Parfüm kritikçisi Luca Turin'in kitabında Flower, odunsu kavun olarak sınıflandırılmış ve beş üzerinden dört yıldız verilerek oldukça beğenilmiş. Flower hakkındaki değerlendirmeyi ise Luca Turin değil Tania Sanchez yapmış. Bir başka parfüm yazarı Chandler Burr'de Flower'ı incelemiş. O da Tania hanım gibi beş üzerinden dört puan vermiş.

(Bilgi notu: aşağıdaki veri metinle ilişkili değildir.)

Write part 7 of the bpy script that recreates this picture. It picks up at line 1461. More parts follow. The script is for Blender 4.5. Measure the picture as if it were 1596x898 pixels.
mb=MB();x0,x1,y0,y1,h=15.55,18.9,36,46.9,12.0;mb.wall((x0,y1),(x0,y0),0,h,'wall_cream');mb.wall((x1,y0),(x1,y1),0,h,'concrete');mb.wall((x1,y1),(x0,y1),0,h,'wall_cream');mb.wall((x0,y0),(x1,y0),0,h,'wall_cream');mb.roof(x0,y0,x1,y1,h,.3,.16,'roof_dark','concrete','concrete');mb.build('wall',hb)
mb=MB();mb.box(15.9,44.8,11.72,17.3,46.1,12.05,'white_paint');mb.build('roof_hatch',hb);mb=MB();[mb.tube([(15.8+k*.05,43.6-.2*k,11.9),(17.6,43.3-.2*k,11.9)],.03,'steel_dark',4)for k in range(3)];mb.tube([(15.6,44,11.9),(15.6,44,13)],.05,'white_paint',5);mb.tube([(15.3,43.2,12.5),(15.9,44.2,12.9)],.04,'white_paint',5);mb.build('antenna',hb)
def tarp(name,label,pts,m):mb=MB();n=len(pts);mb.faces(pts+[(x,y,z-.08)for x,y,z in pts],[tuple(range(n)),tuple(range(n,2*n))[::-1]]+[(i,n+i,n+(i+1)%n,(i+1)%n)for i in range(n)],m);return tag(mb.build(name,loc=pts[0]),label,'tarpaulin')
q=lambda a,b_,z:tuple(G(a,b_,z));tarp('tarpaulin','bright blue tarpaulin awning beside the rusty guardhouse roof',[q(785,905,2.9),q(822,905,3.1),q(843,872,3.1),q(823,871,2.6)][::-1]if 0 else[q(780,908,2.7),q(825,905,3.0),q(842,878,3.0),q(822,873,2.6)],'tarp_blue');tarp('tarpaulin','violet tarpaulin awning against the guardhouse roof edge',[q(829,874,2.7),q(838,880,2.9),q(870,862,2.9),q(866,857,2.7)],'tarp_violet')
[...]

Flower'ın şişesini ünlü tasarımcı Serge Mansau yaratmış. Şişenin içerisine yerleştirilmiş gelincik çiçeğiyle benzersiz, uyumlu ve minimal bir tasarım diline sahip. Ayrıca şöyle de bir bilgi var Tekin Acar'ın sitesinde şişe ile ilgili: "Ambalajının içerisinde, 16 dilde yazılmış, özel bir mesaj taşımaktadır. Bu mesaj: "saf özel duyarlı bir çiçeğin gücü" cümlesiyle gelinciği anlatmaktadır. Parfümün 100 ml lik boyu, büyük binaları ve gelincik boyunu temsil ediyor. 30 ml, 50 ml, ve 100 ml lik boylarında büyüyen bir gelincik ve kadın, bir arada betimlenmiştir."